[START]

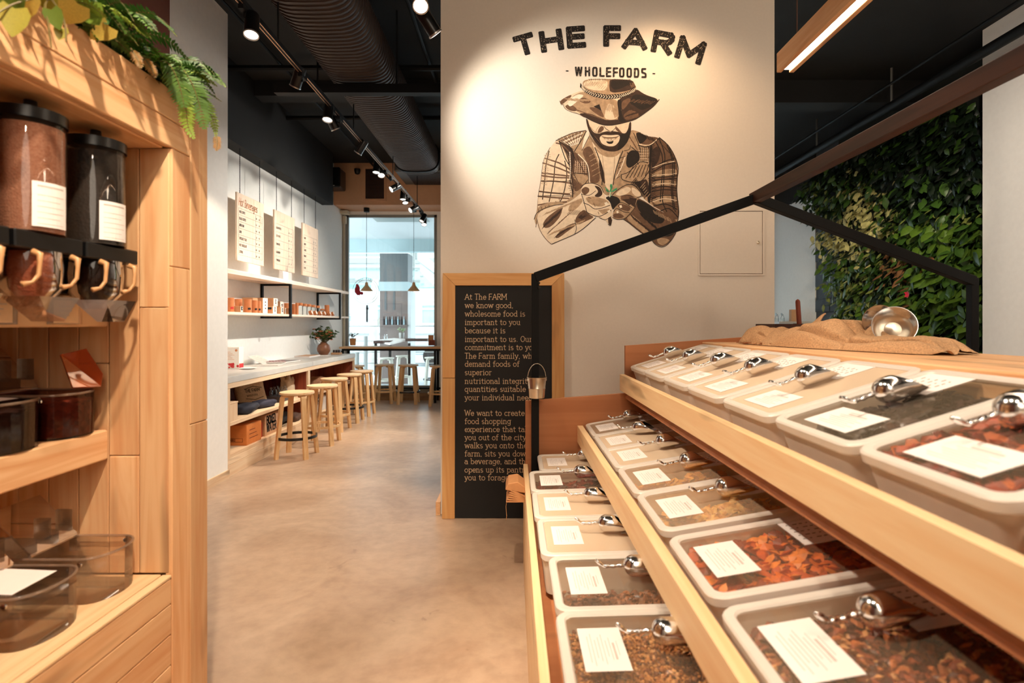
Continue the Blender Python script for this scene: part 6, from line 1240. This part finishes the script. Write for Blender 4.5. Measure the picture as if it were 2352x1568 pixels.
q = [P(790, 664, 16), P(1000, 662, 16), P(960, 618, 18.5), P(790, 618, 18.5)]; ob('glass_sheet', MB().prism([v - Vector(t.location) for v in q], (0, 0, .03)), t, mats=gl_)
for a, b_ in (((790, 646, 16.2), (965, 646, 16.2)), ((790, 617, 18.4), (965, 617, 18.4)), ((790, 585.5, 18), (945, 585.5, 18))): ob('steel_bar', MB().bar(P(*a) - Vector(t.location), P(*b_) - Vector(t.location), .06, .09), t, mats=steelg)
ob('end_bracket', MB().box(-.12, -.1, -.13, .12, .1, .13), t, P(950, 586, 17.8) - Vector(t.location), mats=steelg); ob('drop_rod', MB().tube([P(951, 527, 17.6) - Vector(t.location), P(951, 612, 17.6) - Vector(t.location)], .04, 8), t, mats=steelg)
for q_ in ((770, 640, 16.6), (770, 620, 18.3)): v_ = P(*q_) - Vector(t.location); ob('support_post', MB().tube([(v_.x, v_.y, -2.62), (v_.x, v_.y, v_.z + .1)], .06, 10), t, mats=steelg); ob('steel_bar', MB().bar(v_ + Vector((0, 0, -.03)), v_ + Vector((.6, 0, -.03)), .06, .08), t, mats=steelg)
for k in range(5): ob('glass_fixing', MB().lathe([(0, .05), (.06, .04), (.06, 0)], 8), t, P(945 + 12 * (k % 3), 622 + 14 * (k // 2), 16.8) - Vector(t.location), mats=steelg)
t = thing('entry_stair', 'white sloping stair flank with a steel handrail beyond the canopy', 'stair', (-3, 20, 3)); ob('flank', MB().prism([P(*q) - Vector(t.location) for q in ((962, 575, 20), (1006, 612, 20), (1006, 648, 20), (955, 596, 20))], (0, .4, 0)), t, mats=stone)
for a, b_ in (((955, 596, 19.7), (1000, 630, 19.7)), ((970, 604, 19.7), (970, 617, 19.7)), ((986, 616, 19.7), (986, 632, 19.7))): ob('handrail', MB().bar(P(*a) - Vector(t.location), P(*b_) - Vector(t.location), .06, .06), t, mats=steelg)
v_ = P(1004, 630, 20) - Vector(t.location); ob('pier', box(v_.x, 0, -3.02, v_.x + .5, .4, v_.z), t, mats=stone)
t = thing('street_column', 'dark clad street column seen through the shop window', 'column', P(911, 878, 13.2)); w_ = .335; slatec = mat('slate_cladding', srgb(84, 92, 94), .4, noise=.05); brclad = mat('brown_cladding', srgb(112, 98, 92), .4, noise=.06, scale=5); z0 = t.location.z
ob('upper_cladding', box(-w_, -.3, 2.42 - z0, w_, .3, 3.1 - z0), t, mats=slatec); ob('lower_cladding', box(-w_, -.3, 0, w_, .3, 2.2 - z0), t, mats=brclad); ob('collar', box(-w_ - .02, -.32, 2.2 - z0, w_ + .02, .32, 2.42 - z0), t, mats=tealM); ob('side_strip', box(w_, -.3, 0, w_ + .07, .3, 2.2 - z0), t, mats=stone)
for x in (-.22, -.02): ob('dark_slot', box(x, -.31, 1.75 - z0, x + .05, -.3, 2.18 - z0), t, mats=slatec)
ob('ledge', box(-w_ + .03, -.36, 1.36 - z0, w_, -.3, 1.39 - z0), t, mats=brclad)
for k in range(8): ob('bottle', MB().lathe([(0, 0), (.022, 0), (.022, .12), (.01, .15), (.01, .2), (0, .2)], 10), t, (-.24 + .07 * k, -.33, 1.39 - z0), mats=bluegl if k % 2 else darkcov, smooth=True)
t = thing('street_tree', 'pale plane tree trunk outside left of the dark column', 'tree', P(858, 850, 15.5)); barkm = mat('pale_bark', srgb(214, 210, 200), .8, noise=.12, scale=4)
ob('trunk', MB().tube([(0, 0, -.3), (.03, 0, .8), (-.02, 0, 1.6), (.05, 0, 2.6)], [.17, .14, .12, .09], 12), t, mats=barkm, smooth='all'); ob('branch', MB().tube([(.0, 0, 1.2), (.2, .1, 1.5), (.36, .1, 2.1)], [.08, .06, .04], 10), t, mats=barkm, smooth='all')
t = thing('terrace_table', 'outdoor high table with white top and brown edge on the terrace', 'table', (-3.2, 12.2, 0)); ob('white_top', MB().prism([P(*q) - Vector(t.location) for q in ((858, 781, 12.4), (896, 789, 11.6), (936, 779, 12.4), (905, 776, 12.6))], (0, 0, -.03)), t, mats=boxw)
ob('timber_top', MB().bar(P(862, 785, 12) - Vector(t.location), P(899, 785, 12) - Vector(t.location), .3, .06), t, mats=darkwood); ob('timber_top', MB().bar(P(934, 780, 12.3) - Vector(t.location), P(984, 780, 12.3) - Vector(t.location), .3, .06), t, mats=darkwood)
for px in (863, 896, 940): ob('leg', MB().bar(P(px, 788, 12) - Vector(t.location), P(px, 862, 12) - Vector(t.location), .05, .05, up=(1, 0, 0)), t, mats=blackM)
pot('terrace_pot_plant', 922.5, 777, 12.3, .065, .13, greyM, 'pale green plant in a grey pot on the terrace table', paleleaf, 9, .1)
t = thing('terrace_jug', 'small clear jug on the terrace table by the dark column', 'jug', P(886, 781, 12.2)); ob('glass', MB().lathe([(0, 0), (.04, 0), (.045, .09), (.03, .11), (.035, .13)], 14), t, mats=glassc, smooth=True)
for k, (px, lab) in enumerate(((840, 'grey steel bollard on the terrace, nearer the tree'), (820, 'low grey steel bollard behind the counter end'))):
    t = thing('bollard', lab, 'bollard', P(px, 862, 14), 0, 'bollards outside'); ob('post', MB().tube([(0, 0, -.05), (0, 0, 1.02 if k == 0 else .6)], .055, 12), t, mats=steelg, smooth=True)
t = thing('terrace_railing', 'thin steel railing along the terrace edge', 'railing', (-2, 14.6, 0))
for z in (.35, .65, .95, 1.35): ob('rail', MB().tube([(-3.2, 0, z), (3, 0, z)], .012, 6), t, mats=steelg)
for x in (-3.2, -1.2, .8, 2.8): ob('post', MB().tube([(x, 0, -.02), (x, 0, 1.36)], .018, 6), t, mats=steelg)
G = 'bleached stools on the terrace'
for x, y, hp, lab in ((-2.83, 11.55, 'w', 'bleached stool outside left, before the terrace table'), (-2.62, 12.35, 'w', 'bleached stool outside behind another, beside the dark column'), (-1.86, 11.75, 'b', 'bleached stool outside at the right of the window')):
    stool(x, y, .1, hp, lab, G, True)
t = thing('parked_car', 'pale grey parked car outside low behind the stools', 'car', (-1.6, 19, 0)); cm = mat('pale_car_paint', srgb(196, 204, 208), .3, noise=.02)
pr_ = [(-2.1, .35), (-2.05, .75), (-1.3, .85), (-.75, 1.32), (.6, 1.35), (1.2, .92), (1.95, .82), (2.05, .4)]; ob('body', MB().prism([(x, -.8, z) for x, z in pr_], (0, 1.6, 0)), t, mats=cm, bevel=.05)
for x in (-1.3, 1.25): ob('wheel', MB().lathe([(0, -.1), (.3, -.1), (.32, -.07), (.32, .07), (.3, .1), (0, .1)], 18, (x, -.72, .32), M=Matrix.Rotation(R(90), 3, 'X')), t, mats=blackS, smooth=True)
ob('side_window', MB().prism([(x, -.81, z) for x, z in ((-1.1, .9), (-.68, 1.26), (.5, 1.28), (1., .93))], (0, .01, 0)), t, mats=bluegl)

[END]

### TASK PROMPT:
Leave the images out, please, and restate each line word for word.

### ANSWER TO THIS TASK:
Continue the Blender Python script for this scene: part 6, from line 1240. This part finishes the script. Write for Blender 4.5. Measure the picture as if it were 2352x1568 pixels.
q = [P(790, 664, 16), P(1000, 662, 16), P(960, 618, 18.5), P(790, 618, 18.5)]; ob('glass_sheet', MB().prism([v - Vector(t.location) for v in q], (0, 0, .03)), t, mats=gl_)
for a, b_ in (((790, 646, 16.2), (965, 646, 16.2)), ((790, 617, 18.4), (965, 617, 18.4)), ((790, 585.5, 18), (945, 585.5, 18))): ob('steel_bar', MB().bar(P(*a) - Vector(t.location), P(*b_) - Vector(t.location), .06, .09), t, mats=steelg)
ob('end_bracket', MB().box(-.12, -.1, -.13, .12, .1, .13), t, P(950, 586, 17.8) - Vector(t.location), mats=steelg); ob('drop_rod', MB().tube([P(951, 527, 17.6) - Vector(t.location), P(951, 612, 17.6) - Vector(t.location)], .04, 8), t, mats=steelg)
for q_ in ((770, 640, 16.6), (770, 620, 18.3)): v_ = P(*q_) - Vector(t.location); ob('support_post', MB().tube([(v_.x, v_.y, -2.62), (v_.x, v_.y, v_.z + .1)], .06, 10), t, mats=steelg); ob('steel_bar', MB().bar(v_ + Vector((0, 0, -.03)), v_ + Vector((.6, 0, -.03)), .06, .08), t, mats=steelg)
for k in range(5): ob('glass_fixing', MB().lathe([(0, .05), (.06, .04), (.06, 0)], 8), t, P(945 + 12 * (k % 3), 622 + 14 * (k // 2), 16.8) - Vector(t.location), mats=steelg)
t = thing('entry_stair', 'white sloping stair flank with a steel handrail beyond the canopy', 'stair', (-3, 20, 3)); ob('flank', MB().prism([P(*q) - Vector(t.location) for q in ((962, 575, 20), (1006, 612, 20), (1006, 648, 20), (955, 596, 20))], (0, .4, 0)), t, mats=stone)
for a, b_ in (((955, 596, 19.7), (1000, 630, 19.7)), ((970, 604, 19.7), (970, 617, 19.7)), ((986, 616, 19.7), (986, 632, 19.7))): ob('handrail', MB().bar(P(*a) - Vector(t.location), P(*b_) - Vector(t.location), .06, .06), t, mats=steelg)
v_ = P(1004, 630, 20) - Vector(t.location); ob('pier', box(v_.x, 0, -3.02, v_.x + .5, .4, v_.z), t, mats=stone)
t = thing('street_column', 'dark clad street column seen through the shop window', 'column', P(911, 878, 13.2)); w_ = .335; slatec = mat('slate_cladding', srgb(84, 92, 94), .4, noise=.05); brclad = mat('brown_cladding', srgb(112, 98, 92), .4, noise=.06, scale=5); z0 = t.location.z
ob('upper_cladding', box(-w_, -.3, 2.42 - z0, w_, .3, 3.1 - z0), t, mats=slatec); ob('lower_cladding', box(-w_, -.3, 0, w_, .3, 2.2 - z0), t, mats=brclad); ob('collar', box(-w_ - .02, -.32, 2.2 - z0, w_ + .02, .32, 2.42 - z0), t, mats=tealM); ob('side_strip', box(w_, -.3, 0, w_ + .07, .3, 2.2 - z0), t, mats=stone)
for x in (-.22, -.02): ob('dark_slot', box(x, -.31, 1.75 - z0, x + .05, -.3, 2.18 - z0), t, mats=slatec)
ob('ledge', box(-w_ + .03, -.36, 1.36 - z0, w_, -.3, 1.39 - z0), t, mats=brclad)
for k in range(8): ob('bottle', MB().lathe([(0, 0), (.022, 0), (.022, .12), (.01, .15), (.01, .2), (0, .2)], 10), t, (-.24 + .07 * k, -.33, 1.39 - z0), mats=bluegl if k % 2 else darkcov, smooth=True)
t = thing('street_tree', 'pale plane tree trunk outside left of the dark column', 'tree', P(858, 850, 15.5)); barkm = mat('pale_bark', srgb(214, 210, 200), .8, noise=.12, scale=4)
ob('trunk', MB().tube([(0, 0, -.3), (.03, 0, .8), (-.02, 0, 1.6), (.05, 0, 2.6)], [.17, .14, .12, .09], 12), t, mats=barkm, smooth='all'); ob('branch', MB().tube([(.0, 0, 1.2), (.2, .1, 1.5), (.36, .1, 2.1)], [.08, .06, .04], 10), t, mats=barkm, smooth='all')
t = thing('terrace_table', 'outdoor high table with white top and brown edge on the terrace', 'table', (-3.2, 12.2, 0)); ob('white_top', MB().prism([P(*q) - Vector(t.location) for q in ((858, 781, 12.4), (896, 789, 11.6), (936, 779, 12.4), (905, 776, 12.6))], (0, 0, -.03)), t, mats=boxw)
ob('timber_top', MB().bar(P(862, 785, 12) - Vector(t.location), P(899, 785, 12) - Vector(t.location), .3, .06), t, mats=darkwood); ob('timber_top', MB().bar(P(934, 780, 12.3) - Vector(t.location), P(984, 780, 12.3) - Vector(t.location), .3, .06), t, mats=darkwood)
for px in (863, 896, 940): ob('leg', MB().bar(P(px, 788, 12) - Vector(t.location), P(px, 862, 12) - Vector(t.location), .05, .05, up=(1, 0, 0)), t, mats=blackM)
pot('terrace_pot_plant', 922.5, 777, 12.3, .065, .13, greyM, 'pale green plant in a grey pot on the terrace table', paleleaf, 9, .1)
t = thing('terrace_jug', 'small clear jug on the terrace table by the dark column', 'jug', P(886, 781, 12.2)); ob('glass', MB().lathe([(0, 0), (.04, 0), (.045, .09), (.03, .11), (.035, .13)], 14), t, mats=glassc, smooth=True)
for k, (px, lab) in enumerate(((840, 'grey steel bollard on the terrace, nearer the tree'), (820, 'low grey steel bollard behind the counter end'))):
    t = thing('bollard', lab, 'bollard', P(px, 862, 14), 0, 'bollards outside'); ob('post', MB().tube([(0, 0, -.05), (0, 0, 1.02 if k == 0 else .6)], .055, 12), t, mats=steelg, smooth=True)
t = thing('terrace_railing', 'thin steel railing along the terrace edge', 'railing', (-2, 14.6, 0))
for z in (.35, .65, .95, 1.35): ob('rail', MB().tube([(-3.2, 0, z), (3, 0, z)], .012, 6), t, mats=steelg)
for x in (-3.2, -1.2, .8, 2.8): ob('post', MB().tube([(x, 0, -.02), (x, 0, 1.36)], .018, 6), t, mats=steelg)
G = 'bleached stools on the terrace'
for x, y, hp, lab in ((-2.83, 11.55, 'w', 'bleached stool outside left, before the terrace table'), (-2.62, 12.35, 'w', 'bleached stool outside behind another, beside the dark column'), (-1.86, 11.75, 'b', 'bleached stool outside at the right of the window')):
    stool(x, y, .1, hp, lab, G, True)
t = thing('parked_car', 'pale grey parked car outside low behind the stools', 'car', (-1.6, 19, 0)); cm = mat('pale_car_paint', srgb(196, 204, 208), .3, noise=.02)
pr_ = [(-2.1, .35), (-2.05, .75), (-1.3, .85), (-.75, 1.32), (.6, 1.35), (1.2, .92), (1.95, .82), (2.05, .4)]; ob('body', MB().prism([(x, -.8, z) for x, z in pr_], (0, 1.6, 0)), t, mats=cm, bevel=.05)
for x in (-1.3, 1.25): ob('wheel', MB().lathe([(0, -.1), (.3, -.1), (.32, -.07), (.32, .07), (.3, .1), (0, .1)], 18, (x, -.72, .32), M=Matrix.Rotation(R(90), 3, 'X')), t, mats=blackS, smooth=True)
ob('side_window', MB().prism([(x, -.81, z) for x, z in ((-1.1, .9), (-.68, 1.26), (.5, 1.28), (1., .93))], (0, .01, 0)), t, mats=bluegl)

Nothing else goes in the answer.